We often get visitors to Congressional who remember when the cemetery was overgrown, unsafe, and overall an unpleasant place to visit. As Breitkreutz noted in her history of the cemetery, “when J. Edgar Hoover was interred on 4 May 1972 visitors were dismayed at the condition of the site. Senator Vance Hartke of Indiana described the cemetery as a ‘national disgrace.’” Vandalism was rampant, dense weeds and grass choked the headstones, and the non-profit lacked the funds and support to adequately provide for the care of the grounds. In 1997, Congressional Cemetery was placed on the National Trust’s 11 Most Endangered Historic Places list. The Trust stated when publishing the list that “like most early cemeteries…Congressional was established without a perpetual care plan and as plot-owning families move or die out, the site is suffering from increasing neglect, vandalism and theft.”

The attention that Congressional Cemetery received in the late 1990s, along with two endowments from Congress and the National Trust, signified a decided turning point in the state of our non-profit. Thanks to the increased awareness of the historical and cultural importance of Congressional Cemetery, APHCC was revitalized and the cemetery was eventually designated as a National Historic Landmark.

Picture of Congressional Cemetery in the 1970s.

(This, obviously, is the short-ish story of the decline and revitalization of Congressional Cemetery. For more info, check out two publications about Congressional Cemetery: Historic Congressional Cemetery (Images of America). May 14, 2012 by Rebecca Boggs Roberts and Sandra K. Schmidt on behalf of the Historic Congressional Cemetery and In the Shadow of the United States Capitol: Congressional Cemetery and the Memory of the Nation. November 12, 2012 by Abby A Johnson and Ronald M Johnson.)

The Plight of Historic Cemeteries

But as with all non-profits, there is never time to rest on laurels. Historic cemeteries in particular need to be creative with fundraising ideas and revenue streams because, let’s face it: they all fill up eventually. Historic cemeteries can’t rely on funds from burials and plot sales in the same way that commercial cemeteries do, at least in the long term. Congressional Cemetery is unique in that we still have plenty of plots left (we estimate around 1,000 spots), but we would be remiss if we didn’t look into the future. How do you ensure that people will continue to care about a historic cemetery?

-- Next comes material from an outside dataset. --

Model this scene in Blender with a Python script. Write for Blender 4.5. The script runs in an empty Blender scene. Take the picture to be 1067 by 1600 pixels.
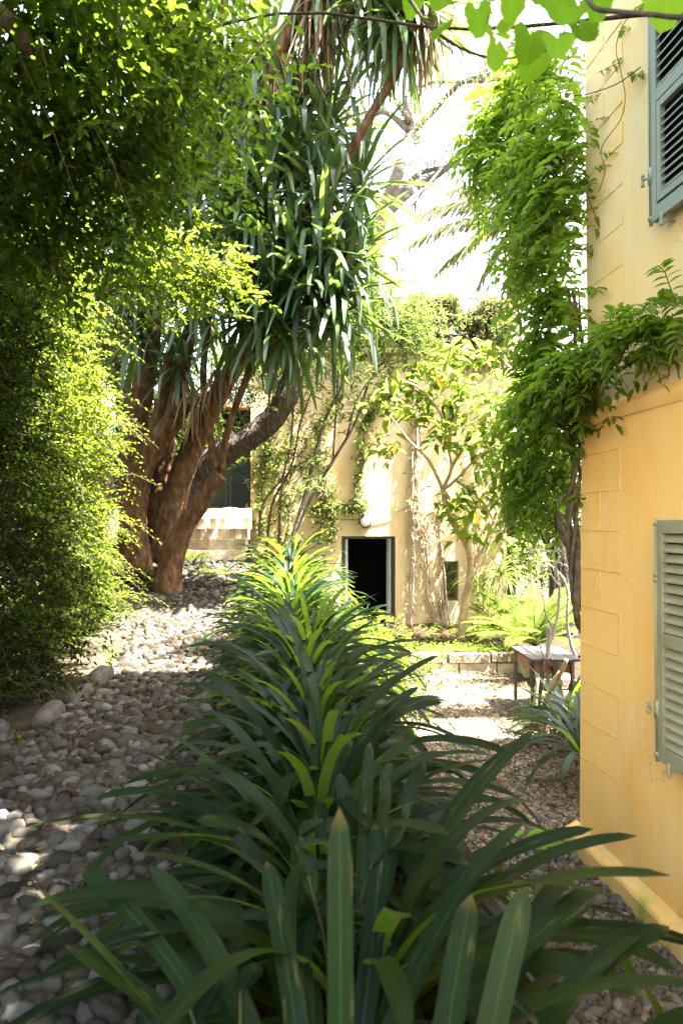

We’ve come up with a lot of different ways to encourage community involvement and fundraising, but one of the most visible and effective ways to do this is through events. Congressional Cemetery is part of a community of historic cemeteries who utilize creative events to fundraise for the cemetery, including most notably Oakland Cemetery in Atlanta, Laurel Hill in Philadelphia, Green-Wood in Brooklyn, and Mount Auburn in Massachusetts, among many, many others. These cemeteries host 5k runs, twilight tours, murder mystery dinners and music festivals: all models that we look up to and reference when we create our own calendar of events.

In addition, all the funds that we raise with 5k runs, movie nights, Day of the Dog and other special events go right back into the upkeep of Congressional Cemetery. You can see the changes that a little TLC (and a lot of money) makes:

Marion Kalhert copy

The Bottom Line

We endeavor to host events that are true to our mission and to the inherent goal behind every event: to bring a new group of people to Congressional Cemetery who will grow to love and treasure it the way that so many of us already do. Events help ensure that Congressional Cemetery remains relevant, and it’s not just about the money, although that certainly doesn’t hurt. It’s about building meaningful connections to the community and helping the public understand why this cemetery truly is a national treasure.


Breutkreutz, Cathleen. Historic Congressional Cemetery: A Developmental History, 2003.